Provided data
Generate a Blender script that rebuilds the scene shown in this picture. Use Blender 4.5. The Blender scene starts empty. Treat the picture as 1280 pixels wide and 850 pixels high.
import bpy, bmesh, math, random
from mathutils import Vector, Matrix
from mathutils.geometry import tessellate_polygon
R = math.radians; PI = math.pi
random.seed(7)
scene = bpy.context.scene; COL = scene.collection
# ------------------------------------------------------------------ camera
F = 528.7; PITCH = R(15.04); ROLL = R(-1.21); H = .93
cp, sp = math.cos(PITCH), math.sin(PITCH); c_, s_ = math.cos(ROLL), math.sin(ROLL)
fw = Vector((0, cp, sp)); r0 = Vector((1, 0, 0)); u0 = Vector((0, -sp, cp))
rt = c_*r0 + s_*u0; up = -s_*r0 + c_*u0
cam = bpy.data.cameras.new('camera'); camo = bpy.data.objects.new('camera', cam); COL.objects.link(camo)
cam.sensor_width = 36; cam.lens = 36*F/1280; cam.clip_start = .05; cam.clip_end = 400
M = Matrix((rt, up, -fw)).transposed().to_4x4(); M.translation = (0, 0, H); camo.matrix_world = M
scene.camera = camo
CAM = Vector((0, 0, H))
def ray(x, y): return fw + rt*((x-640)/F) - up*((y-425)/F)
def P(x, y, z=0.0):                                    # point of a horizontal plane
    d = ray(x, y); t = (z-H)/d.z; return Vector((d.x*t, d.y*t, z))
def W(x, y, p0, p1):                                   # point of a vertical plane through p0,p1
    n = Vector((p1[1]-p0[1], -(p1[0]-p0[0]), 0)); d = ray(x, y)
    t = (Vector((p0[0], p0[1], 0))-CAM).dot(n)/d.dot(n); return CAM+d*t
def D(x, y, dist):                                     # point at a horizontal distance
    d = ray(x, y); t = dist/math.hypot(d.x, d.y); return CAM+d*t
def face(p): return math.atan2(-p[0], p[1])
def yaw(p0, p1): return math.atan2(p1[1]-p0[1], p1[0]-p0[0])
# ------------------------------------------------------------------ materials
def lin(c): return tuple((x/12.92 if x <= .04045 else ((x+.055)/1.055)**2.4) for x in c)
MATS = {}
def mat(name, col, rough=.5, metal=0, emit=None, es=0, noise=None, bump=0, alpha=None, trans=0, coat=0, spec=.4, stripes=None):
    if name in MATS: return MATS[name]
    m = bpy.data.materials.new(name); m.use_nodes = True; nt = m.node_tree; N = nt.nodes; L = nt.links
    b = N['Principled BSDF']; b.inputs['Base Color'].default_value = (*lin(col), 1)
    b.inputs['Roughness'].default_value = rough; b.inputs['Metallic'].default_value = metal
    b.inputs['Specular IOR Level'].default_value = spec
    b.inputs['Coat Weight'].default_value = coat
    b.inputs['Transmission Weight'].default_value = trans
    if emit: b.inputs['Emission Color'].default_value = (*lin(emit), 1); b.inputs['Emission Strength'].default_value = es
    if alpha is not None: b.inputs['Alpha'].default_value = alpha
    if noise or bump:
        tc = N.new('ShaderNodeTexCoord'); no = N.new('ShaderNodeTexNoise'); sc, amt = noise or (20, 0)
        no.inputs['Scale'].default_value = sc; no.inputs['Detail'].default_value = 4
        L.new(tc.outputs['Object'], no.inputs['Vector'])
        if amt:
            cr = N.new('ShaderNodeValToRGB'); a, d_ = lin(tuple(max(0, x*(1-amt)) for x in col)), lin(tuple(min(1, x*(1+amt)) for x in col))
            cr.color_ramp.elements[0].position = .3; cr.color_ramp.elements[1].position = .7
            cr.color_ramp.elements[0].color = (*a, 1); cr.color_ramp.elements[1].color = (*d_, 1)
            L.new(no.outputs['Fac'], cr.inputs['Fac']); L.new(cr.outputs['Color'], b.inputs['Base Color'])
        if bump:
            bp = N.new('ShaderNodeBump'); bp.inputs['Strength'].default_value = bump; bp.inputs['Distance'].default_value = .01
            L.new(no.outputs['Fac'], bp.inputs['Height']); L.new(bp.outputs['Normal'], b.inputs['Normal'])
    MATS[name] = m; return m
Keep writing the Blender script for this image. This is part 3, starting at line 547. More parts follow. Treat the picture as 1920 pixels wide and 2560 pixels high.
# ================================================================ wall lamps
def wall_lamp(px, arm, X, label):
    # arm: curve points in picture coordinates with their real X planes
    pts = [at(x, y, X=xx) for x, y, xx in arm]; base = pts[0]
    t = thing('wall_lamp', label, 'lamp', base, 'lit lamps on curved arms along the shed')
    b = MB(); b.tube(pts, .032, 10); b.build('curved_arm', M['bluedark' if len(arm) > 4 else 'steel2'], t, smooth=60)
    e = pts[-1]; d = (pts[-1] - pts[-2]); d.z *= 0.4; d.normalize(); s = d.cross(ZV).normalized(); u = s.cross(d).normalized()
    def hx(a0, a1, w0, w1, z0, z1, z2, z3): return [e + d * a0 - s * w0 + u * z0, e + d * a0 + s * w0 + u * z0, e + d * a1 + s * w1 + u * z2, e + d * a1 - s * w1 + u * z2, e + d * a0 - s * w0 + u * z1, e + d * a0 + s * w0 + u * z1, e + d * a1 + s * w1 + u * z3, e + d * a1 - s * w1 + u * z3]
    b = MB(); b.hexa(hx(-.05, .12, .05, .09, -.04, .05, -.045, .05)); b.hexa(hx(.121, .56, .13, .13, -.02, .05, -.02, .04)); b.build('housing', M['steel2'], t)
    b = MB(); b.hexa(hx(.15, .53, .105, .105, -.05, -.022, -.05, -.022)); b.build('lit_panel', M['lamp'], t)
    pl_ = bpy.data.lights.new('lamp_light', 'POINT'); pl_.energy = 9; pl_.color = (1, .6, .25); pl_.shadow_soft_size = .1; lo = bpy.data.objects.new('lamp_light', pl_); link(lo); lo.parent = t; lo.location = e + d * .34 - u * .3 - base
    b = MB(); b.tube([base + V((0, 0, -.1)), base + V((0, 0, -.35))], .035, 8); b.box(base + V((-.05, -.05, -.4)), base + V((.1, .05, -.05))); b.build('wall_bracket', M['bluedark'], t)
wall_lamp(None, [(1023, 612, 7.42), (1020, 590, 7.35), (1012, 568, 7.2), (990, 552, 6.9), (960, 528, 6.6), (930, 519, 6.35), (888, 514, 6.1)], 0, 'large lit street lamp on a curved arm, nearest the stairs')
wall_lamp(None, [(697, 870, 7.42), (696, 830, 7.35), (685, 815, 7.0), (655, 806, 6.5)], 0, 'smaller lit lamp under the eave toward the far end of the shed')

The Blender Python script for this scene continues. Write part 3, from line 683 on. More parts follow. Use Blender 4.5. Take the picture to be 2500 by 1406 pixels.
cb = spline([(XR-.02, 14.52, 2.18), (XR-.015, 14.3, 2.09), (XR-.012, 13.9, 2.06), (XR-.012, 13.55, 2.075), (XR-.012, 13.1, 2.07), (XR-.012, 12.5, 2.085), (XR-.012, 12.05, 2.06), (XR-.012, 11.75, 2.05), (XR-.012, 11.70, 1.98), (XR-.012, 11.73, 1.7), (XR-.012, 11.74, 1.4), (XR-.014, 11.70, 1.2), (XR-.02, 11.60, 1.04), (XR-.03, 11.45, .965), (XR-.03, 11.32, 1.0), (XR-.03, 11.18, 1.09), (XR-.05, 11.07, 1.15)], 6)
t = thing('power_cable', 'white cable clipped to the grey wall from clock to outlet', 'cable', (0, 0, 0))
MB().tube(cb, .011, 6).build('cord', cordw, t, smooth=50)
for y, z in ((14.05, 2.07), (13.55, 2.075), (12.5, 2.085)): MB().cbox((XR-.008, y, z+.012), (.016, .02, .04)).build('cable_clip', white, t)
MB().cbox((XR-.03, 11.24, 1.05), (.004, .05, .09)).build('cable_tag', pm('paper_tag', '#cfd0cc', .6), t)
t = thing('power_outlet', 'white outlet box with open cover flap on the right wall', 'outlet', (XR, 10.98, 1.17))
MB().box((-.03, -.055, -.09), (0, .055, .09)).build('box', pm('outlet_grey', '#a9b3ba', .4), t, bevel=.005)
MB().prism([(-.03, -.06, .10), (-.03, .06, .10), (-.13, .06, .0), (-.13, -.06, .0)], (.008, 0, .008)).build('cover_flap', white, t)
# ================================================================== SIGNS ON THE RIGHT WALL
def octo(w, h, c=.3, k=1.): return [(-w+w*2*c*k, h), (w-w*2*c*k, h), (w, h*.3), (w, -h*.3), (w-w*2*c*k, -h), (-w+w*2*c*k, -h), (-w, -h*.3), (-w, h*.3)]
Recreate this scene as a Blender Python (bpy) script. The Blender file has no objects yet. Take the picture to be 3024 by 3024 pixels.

What needs to be done
Determine how many lines of the material include the string "scene". Output only that count.

Reply to the exercise
5